Scene modeling code data:
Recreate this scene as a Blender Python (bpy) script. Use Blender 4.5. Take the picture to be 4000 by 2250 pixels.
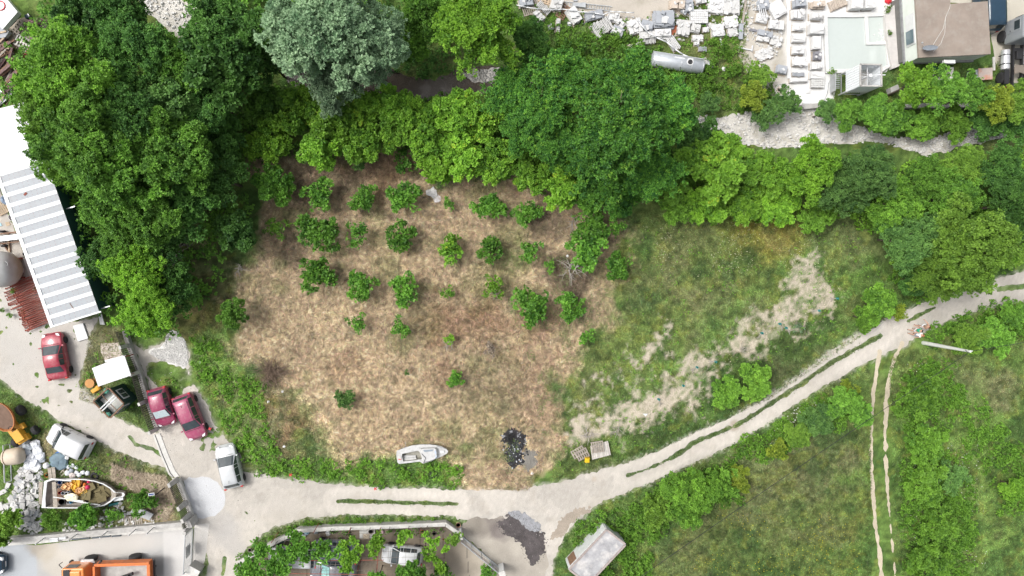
import bpy, math, random
import numpy as np
from mathutils import Vector, Matrix, Quaternion
for o in list(bpy.data.objects): bpy.data.objects.remove(o)
S = bpy.context.scene
COL = S.collection
# ---------------------------------------------------------------- camera, sky, sun, exposure
CAMH = 60.0; FPX = 2697.0; NAD = (1820.0, 1015.0)      # nadir of the drone picture, native pixels
ncam = Vector(((NAD[0]-2000)/FPX, -(NAD[1]-1125)/FPX, -1)).normalized()
CQ = ncam.rotation_difference(Vector((0, 0, -1)))
cd = bpy.data.cameras.new('camera'); cam = bpy.data.objects.new('camera', cd); COL.objects.link(cam)
cam.location = (0, 0, CAMH); cam.rotation_mode = 'QUATERNION'; cam.rotation_quaternion = CQ
cd.sensor_width = 36; cd.lens = 36*FPX/4000; cd.clip_end = 3000
S.camera = cam
RM = np.array(CQ.to_matrix())
def W(px, py, z=0.0):
    d = RM @ np.array([(px-2000)/FPX, -(py-1125)/FPX, -1.0])
    t = (z-CAMH)/d[2]
    return Vector((d[0]*t, d[1]*t, z))
def zm(ox, oy, s): return lambda x, y: (ox+x/s, oy+y/s)
SUN_EL = math.radians(56); SUN_AZ = math.radians(-72)      # azimuth clockwise from +y (picture top)
w = bpy.data.worlds.new("World"); S.world = w; w.use_nodes = True
nt = w.node_tree; bg = nt.nodes['Background']; sky = nt.nodes.new('ShaderNodeTexSky'); sky.sky_type = 'NISHITA'
sky.sun_disc = False; sky.sun_elevation = SUN_EL; sky.sun_rotation = SUN_AZ
sky.dust_density = 7; sky.air_density = 1.0; sky.ozone_density = 1.0
hs = nt.nodes.new('ShaderNodeHueSaturation'); hs.inputs['Saturation'].default_value = 0.35
nt.links.new(sky.outputs[0], hs.inputs['Color']); nt.links.new(hs.outputs[0], bg.inputs[0]); bg.inputs[1].default_value = 0.15
sd = bpy.data.lights.new('sun', 'SUN'); sd.energy = 1.35; sd.angle = math.radians(16); sd.color = (1, 0.985, 0.955)
so = bpy.data.objects.new('sun', sd); COL.objects.link(so); so.location = (-40, 10, 60)
sdir = Vector((math.sin(SUN_AZ)*math.cos(SUN_EL), math.cos(SUN_AZ)*math.cos(SUN_EL), math.sin(SUN_EL)))
so.rotation_mode = 'QUATERNION'; so.rotation_quaternion = (-sdir).to_track_quat('-Z', 'Y')
S.view_settings.view_transform = 'Standard'; S.view_settings.look = 'None'
S.view_settings.exposure = 0.38; S.view_settings.gamma = 1
rnd = random.Random(7); R_ = np.random.default_rng(11)
# ---------------------------------------------------------------- materials
def mat(name, col, rough=0.7, metal=0.0, var=0.12, scale=3.0, bump=0.0, bscale=20.0, coat=0.0, spec=0.4, dirt=None, dscale=1.2, damt=0.5):
    m = bpy.data.materials.new(name); m.use_nodes = True; n = m.node_tree; b = n.nodes['Principled BSDF']
    b.inputs['Roughness'].default_value = rough; b.inputs['Metallic'].default_value = metal
    b.inputs['Specular IOR Level'].default_value = spec
    if coat: b.inputs['Coat Weight'].default_value = coat; b.inputs['Coat Roughness'].default_value = 0.08
    tc = n.nodes.new('ShaderNodeTexCoord')
    no = n.nodes.new('ShaderNodeTexNoise'); no.inputs['Scale'].default_value = scale; no.inputs['Detail'].default_value = 6
    no.inputs['Roughness'].default_value = 0.65
    n.links.new(tc.outputs['Object'], no.inputs['Vector'])
    r = n.nodes.new('ShaderNodeValToRGB'); e = r.color_ramp.elements
    e[0].position = 0.25; e[1].position = 0.75
    e[0].color = tuple(max(0, c*(1-var*1.6)) for c in col)+(1,); e[1].color = tuple(min(1, c*(1+var)) for c in col)+(1,)
    n.links.new(no.outputs[0], r.inputs[0]); out = r.outputs[0]
    if dirt:
        n2 = n.nodes.new('ShaderNodeTexNoise'); n2.inputs['Scale'].default_value = dscale; n2.inputs['Detail'].default_value = 8; n2.inputs['Roughness'].default_value = 0.7
        n.links.new(tc.outputs['Object'], n2.inputs['Vector'])
        r2 = n.nodes.new('ShaderNodeValToRGB'); r2.color_ramp.elements[0].position = 0.48; r2.color_ramp.elements[1].position = 0.68
        r2.color_ramp.elements[1].color = (damt, damt, damt, 1)
        n.links.new(n2.outputs[0], r2.inputs[0])
        mx = n.nodes.new('ShaderNodeMix'); mx.data_type = 'RGBA'; mx.inputs[7].default_value = tuple(dirt)+(1,)
        n.links.new(r2.outputs[0], mx.inputs[0]); n.links.new(out, mx.inputs[6]); out = mx.outputs[2]
    n.links.new(out, b.inputs['Base Color'])
    if bump:
        n3 = n.nodes.new('ShaderNodeTexNoise'); n3.inputs['Scale'].default_value = bscale; n3.inputs['Detail'].default_value = 6
        n.links.new(tc.outputs['Object'], n3.inputs['Vector'])
        bp = n.nodes.new('ShaderNodeBump'); bp.inputs['Strength'].default_value = bump; bp.inputs['Distance'].default_value = 0.1
        n.links.new(n3.outputs[0], bp.inputs['Height']); n.links.new(bp.outputs[0], b.inputs['Normal'])
    return m
def leafmat(name, c0, c1, trans=0.22, objvar=0.25, c2=None):
    m = bpy.data.materials.new(name); m.use_nodes = True; n = m.node_tree; b = n.nodes['Principled BSDF']
    b.inputs['Roughness'].default_value = 0.55; b.inputs['Specular IOR Level'].default_value = 0.25
    at = n.nodes.new('ShaderNodeAttribute'); at.attribute_name = 'v'
    r = n.nodes.new('ShaderNodeValToRGB'); e = r.color_ramp.elements
    e[0].color = tuple(c0)+(1,); e[1].color = tuple(c1)+(1,); e[0].position = 0.1; e[1].position = 0.9
    if c2:
        k = r.color_ramp.elements.new(0.985); k.color = tuple(c2)+(1,)
    n.links.new(at.outputs['Fac'], r.inputs[0])
    oi = n.nodes.new('ShaderNodeObjectInfo'); mr = n.nodes.new('ShaderNodeMapRange')
    mr.inputs[3].default_value = 1-objvar; mr.inputs[4].default_value = 1+objvar
    n.links.new(oi.outputs['Random'], mr.inputs[0])
    h = n.nodes.new('ShaderNodeHueSaturation'); n.links.new(mr.outputs[0], h.inputs['Value']); n.links.new(r.outputs[0], h.inputs['Color'])
    n.links.new(h.outputs[0], b.inputs['Base Color'])
    t = n.nodes.new('ShaderNodeBsdfTranslucent'); n.links.new(h.outputs[0], t.inputs['Color'])
    mx = n.nodes.new('ShaderNodeMixShader'); mx.inputs[0].default_value = trans
    n.links.new(b.outputs[0], mx.inputs[1]); n.links.new(t.outputs[0], mx.inputs[2])
    n.links.new(mx.outputs[0], n.nodes['Material Output'].inputs[0])
    return m
def colmat(name, rough=0.95, bump=0.6, bscale=9.0, fine=0.25, fscale=14.0):
    """ground sheets: base colour from the ground-cover colour stored on the vertices, plus fine grain"""
    m = bpy.data.materials.new(name); m.use_nodes = True; n = m.node_tree; b = n.nodes['Principled BSDF']
    b.inputs['Roughness'].default_value = rough; b.inputs['Specular IOR Level'].default_value = 0.15
    at = n.nodes.new('ShaderNodeAttribute'); at.attribute_name = 'Col'
    tc = n.nodes.new('ShaderNodeTexCoord')
    no = n.nodes.new('ShaderNodeTexNoise'); no.inputs['Scale'].default_value = fscale; no.inputs['Detail'].default_value = 5; no.inputs['Roughness'].default_value = 0.7
    n.links.new(tc.outputs['Object'], no.inputs['Vector'])
    mr = n.nodes.new('ShaderNodeMapRange'); mr.inputs[1].default_value = 0.3; mr.inputs[2].default_value = 0.7
    mr.inputs[3].default_value = 1-fine; mr.inputs[4].default_value = 1+fine; n.links.new(no.outputs[0], mr.inputs[0])
    h = n.nodes.new('ShaderNodeHueSaturation'); n.links.new(at.outputs['Color'], h.inputs['Color']); n.links.new(mr.outputs[0], h.inputs['Value'])
    n.links.new(h.outputs[0], b.inputs['Base Color'])
    n3 = n.nodes.new('ShaderNodeTexNoise'); n3.inputs['Scale'].default_value = bscale; n3.inputs['Detail'].default_value = 6
    n.links.new(tc.outputs['Object'], n3.inputs['Vector'])
    bp = n.nodes.new('ShaderNodeBump'); bp.inputs['Strength'].default_value = bump; bp.inputs['Distance'].default_value = 0.08
    n.links.new(n3.outputs[0], bp.inputs['Height']); n.links.new(bp.outputs[0], b.inputs['Normal'])
    return m
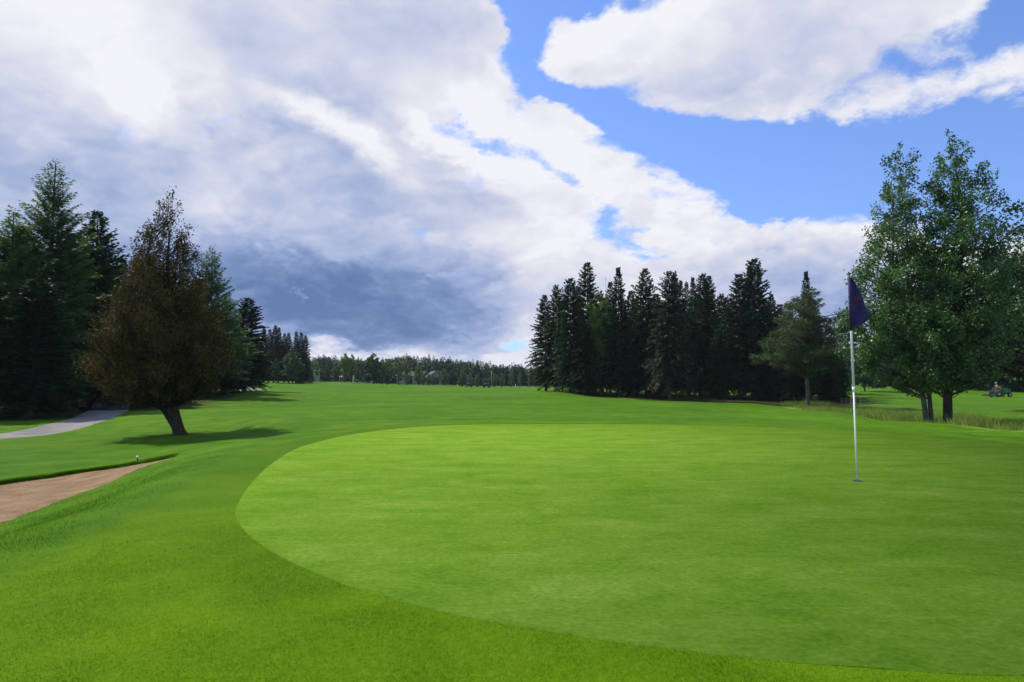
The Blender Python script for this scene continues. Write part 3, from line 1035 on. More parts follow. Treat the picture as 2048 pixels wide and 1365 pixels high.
def by_anchor(px, all_px, anchors, what):
    """name a tree by counting from the nearest landmark on its left"""
    ax, an = max([a for a in anchors if a[0] <= px] or [anchors[0]])
    k_ = sorted(p for p in all_px if p >= ax).index(px)
    return f'{what}, {ORD[k_]} to the right of the {an}'


left_fill = [(-80, 30, 470), (-30, 36, 500), (48, 39, 470), (70, 30.5, 560), (130, 38, 470), (150, 43, 500), (225, 46, 520), (210, 37, 590), (262, 42, 540), (285, 52, 520),
             (300, 39, 640), (330, 48, 560), (345, 57, 600), (385, 52, 560), (400, 44, 640), (432, 58, 640), (455, 48, 690), (468, 55, 650), (240, 62, 560), (120, 55, 520), (15, 50, 480), (180, 60, 510)]
for i, (px, Y, top) in enumerate(left_fill):
    put('spruce_tree', SP[(i * 5 + 1) % 6], 13.0, px, Y, top, i * 1.7, by_anchor(px, [f_[0] for f_ in left_fill], [(-200, 'left picture edge'), (22, 'wispy edge larch'), (90, 'tall larch'), (185, 'green fir'), (330, 'bronze cedar top'), (418, 'slim pale larch'), (447, 'short feathery larch')], 'shaded dark spruce'), group='dark spruces of the left stand', wide=1.2 + 0.3 * (i % 3 == 0))

# ---- spruce standing clear on the right of the left stand, and the row behind it
put('spruce_tree', SP[4], 13.0, 489, 60, 598, 0.9, 'layered dark spruce with a bare stem, standing clear just right of the left stand', wide=1.35)
row = [(515, 118, 668), (526, 122, 655), (537, 120, 660), (547, 119, 652), (556, 124, 657), (568, 119, 668), (577, 121, 667), (591, 120, 665), (600, 123, 666), (608, 120, 672), (505, 116, 690), (497, 125, 665), (480, 128, 668), (465, 122, 672)]
for i, (px, Y, top) in enumerate(row):
    put('spruce_tree', SP[(1, 3, 5)[i % 3]], 13.0, px, Y, top, i * 1.1, f'narrow dark spruce, {ORD[sorted(r_[0] for r_ in row).index(px)]} from the left in the distant row by the round willow', group='distant spruce row on the left', wide=0.95)

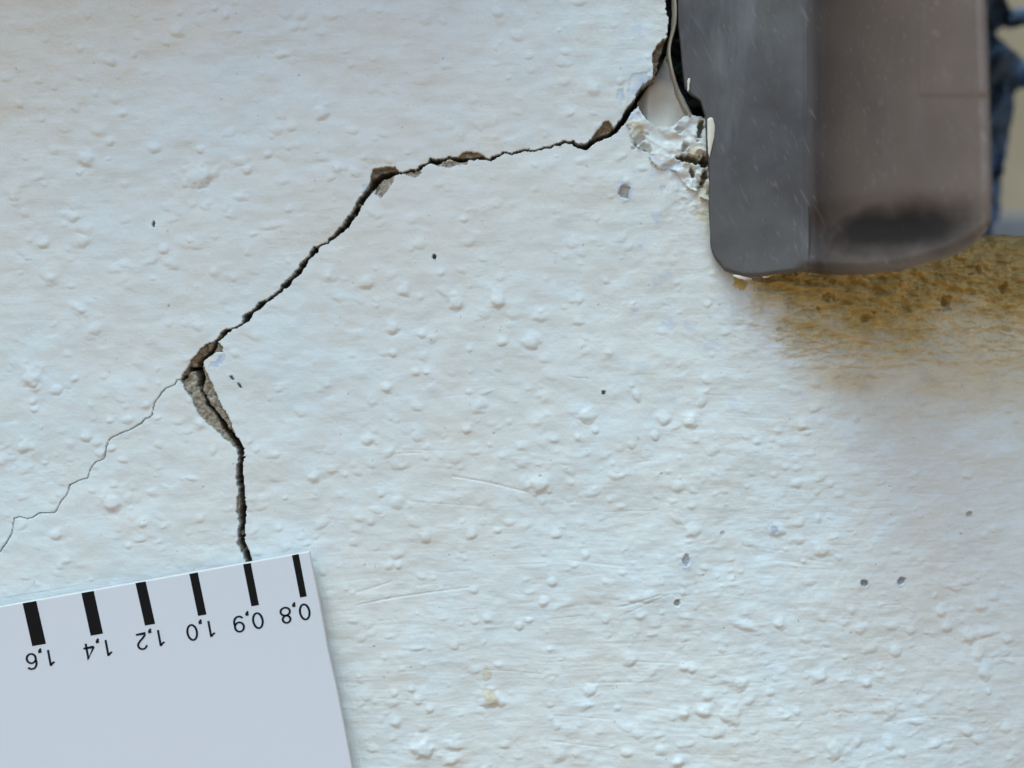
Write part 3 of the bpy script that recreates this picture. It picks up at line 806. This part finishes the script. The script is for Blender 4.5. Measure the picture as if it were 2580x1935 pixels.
def prism(name, poly, o1, o0, material, parent, edge_mat=None, bev=0):
    n = len(poly)
    v = [P(x, y, o1) for x, y in poly]
    # back outline: same true shape, straight behind
    v += [(a, -o0 / 1000, c_) for a, _, c_ in v]
    f = [tuple(range(n))[::-1], tuple(range(n, 2 * n))]
    for i in range(n):
        j = (i + 1) % n
        f.append((i, j, n + j, n + i))
    o = simple(name, v, f, material)
    if edge_mat:
        o.data.materials.append(edge_mat)
        for p_ in list(o.data.polygons)[2:]: p_.material_index = 1
    keep_world(o, parent)
    if bev:
        m = o.modifiers.new("bevel", 'BEVEL'); m.width = bev; m.segments = 2
    return o
prism("card_sheet", front, CO, 1.15, M_card, card, M_edge, 0.00012)
dx, dy = 0.2205, 0.9754
for (tx, ty, bx, by, wd) in [(74, 1517, 98.5, 1625, 35), (220.5, 1491.5, 244, 1599, 31.6), (354, 1467, 378, 1574, 26), (487.5, 1444, 509.6, 1550, 21.5), (622, 1420, 643, 1526, 19.6), (744, 1397.5, 764.5, 1504, 17.2)]:
    hx, hy = wd / 2 * 0.985, -wd / 2 * 0.172
    prism("gauge_bar", [(tx - hx, ty - hy), (tx + hx, ty + hy), (bx + hx, by + hy), (bx - hx, by - hy)], CO + 0.02, CO - 0.05, M_ink, card)

# numerals drawn as stroked outlines; unit: digit height 1
def arc(cx, cy, rx, ry, a0, a1, n=18):
    return [(cx + rx * math.cos(R(a0 + (a1 - a0) * i / n)), cy + ry * math.sin(R(a0 + (a1 - a0) * i / n))) for i in range(n + 1)]
G = {
 '0': (0.56, [(arc(0.28, 0.5, 0.225, 0.455, 0, 360, 32), True)]),
 '8': (0.56, [(arc(0.28, 0.735, 0.185, 0.215, 0, 360, 26), True), (arc(0.28, 0.27, 0.225, 0.235, 0, 360, 28), True)]),
 '9': (0.56, [(arc(0.285, 0.675, 0.215, 0.28, 0, 360, 28), True), (arc(0.26, 0.42, 0.24, 0.375, 20, -72, 12) + arc(0.27, 0.22, 0.2, 0.175, -95, -168, 6), False)]),
 '6': (0.56, [(arc(0.285, 0.325, 0.215, 0.28, 0, 360, 28), True), (arc(0.31, 0.58, 0.24, 0.375, 200, 108, 12) + arc(0.30, 0.78, 0.2, 0.175, 85, 12, 6), False)]),
 '1': (0.56, [([(0.34, 0.0), (0.34, 0.96)], False), ([(0.34, 0.955), (0.27, 0.86), (0.14, 0.76)], False)]),
 '2': (0.56, [(arc(0.28, 0.71, 0.205, 0.245, 168, -28, 18) + [(0.36, 0.45), (0.2, 0.3), (0.09, 0.16), (0.055, 0.045), (0.5, 0.045)], False)]),
 '4': (0.56, [([(0.39, 0.0), (0.39, 0.95), (0.05, 0.30), (0.05, 0.27), (0.54, 0.27)], False)]),
 ',': (0.36, [([(0.17, 0.09), (0.185, -0.02), (0.14, -0.13), (0.10, -0.155)], False)]),
}
def number(txt, cx, cy, parent, tilt):
    Hh = 42.0; tk = 0.105; xs_ = 1.25
    wtot = sum(G[ch][0] for ch in txt)
    ca, sa = math.cos(R(tilt)), math.sin(R(tilt))
    verts, faces = [], []
    def place(x, y, o):
        # upside down: +x of the text points left, +y points down in the picture
        u = (x - wtot / 2) * Hh * xs_; v = (y - 0.5) * Hh
        X_ = cx - (u * ca + v * sa * -1) ; Y_ = cy + (v * ca + u * sa)
        return P(X_, Y_, o)
    x0 = 0
    for ch in txt:
        wd, strokes_ = G[ch]
        for pts, closed in strokes_:
            pts = [(p[0] + x0, p[1]) for p in pts]
            if closed: pts = pts[:-1]
            n = len(pts); st = len(verts)
            for i, (x, y) in enumerate(pts):
                if closed: a, b = pts[i - 1], pts[(i + 1) % n]
                else: a, b = pts[max(i - 1, 0)], pts[min(i + 1, n - 1)]
                tx, ty = b[0] - a[0], b[1] - a[1]; L = math.hypot(tx, ty) or 1
                nx, ny = -ty / L, tx / L
                mi = 1.0
                if 0 < i < n - 1 or closed:
                    e1 = (x - a[0], y - a[1]); l1 = math.hypot(*e1) or 1
                    cosv = abs((e1[0] * nx + e1[1] * ny) / l1); mi = min(1 / max(math.sqrt(1 - cosv * cosv), .5), 1.6)
                hwid = tk / 2 * mi * (1.5 if ch == ',' and i < 2 else 1)
                for sgn in (1, -1):
                    verts.append(place(x + nx * hwid * sgn, y + ny * hwid * sgn, CO + 0.02))
            m_ = n if closed else n - 1
            for i in range(m_):
                a = st + 2 * i; b = st + 2 * ((i + 1) % n)
                faces.append((a, b, b + 1, a + 1))
        x0 += wd
    o = simple("number", verts, faces, M_ink2)
    keep_world(o, parent)
    m = o.modifiers.new("solid", 'SOLIDIFY'); m.thickness = 0.00003; m.offset = 0
    tag(o, "printed number " + txt)
    return o
for txt, cx, cy in [("0,8", 744, 1546), ("0,9", 626, 1568), ("1,0", 508, 1589), ("1,2", 381, 1612), ("1,4", 249, 1637), ("1,6", 104, 1662)]:
    number(txt, cx, cy, card, 10.5)

# ------------------------------------------------------------------ crumpled denim sheet standing in for jeans, behind the opening
M_cloth = mat("denim", (0.06, 0.11, 0.2), 0.85)
N = NB(M_cloth); c = N.coord()
N.l(N.mix(N.ramp(N.noise(c, 70, 4), 0.35, 0.65), (0.035, 0.06, 0.10), (0.13, 0.22, 0.36)), N.b.inputs["Base Color"])
N.l(N.bump(N.noise(N.coord((1, 1, 1), (0, R(45), 0)), 1500, 2), 0.3, 0.0004), N.b.inputs["Normal"])
cloth_poly = [(2400, -60), (2536, -60), (2538, 5), (2548, 24), (2575, 18), (2680, 10), (2680, 60), (2580, 66), (2548, 74), (2524, 70), (2506, 84), (2524, 100), (2580, 150), (2680, 240), (2680, 300), (2600, 222), (2562, 226), (2554, 240), (2558, 262), (2553, 300), (2545, 330), (2547, 345),
              (2538, 370), (2539, 386), (2530, 410), (2531, 430), (2523, 450), (2526, 475), (2521, 500), (2524, 520), (2519, 548), (2505, 560), (2500, 620), (2400, 640)]
def folds(A, B):
    return 5 * np.sin(B / 24 + 2.0 * noise(A / 60, B / 90, 161) + A / 30) * (0.4 + 0.6 * ss(150, 350, B)) + 6 * fbm(A / 70, B / 110, 165, 2)
cl = blob("jeans_stand_in", cloth_poly, -62, 9, M_cloth, None, folds, 3.0)
tag(cl, "crumpled dark blue denim sheet standing in for jeans behind the right edge of the grey sill", "cloth")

WRITTEN PROBLEM:
What is the number of lines in the listing that include the word "this"? Give that number and nothing else.

PROBLEM SOLUTION:
3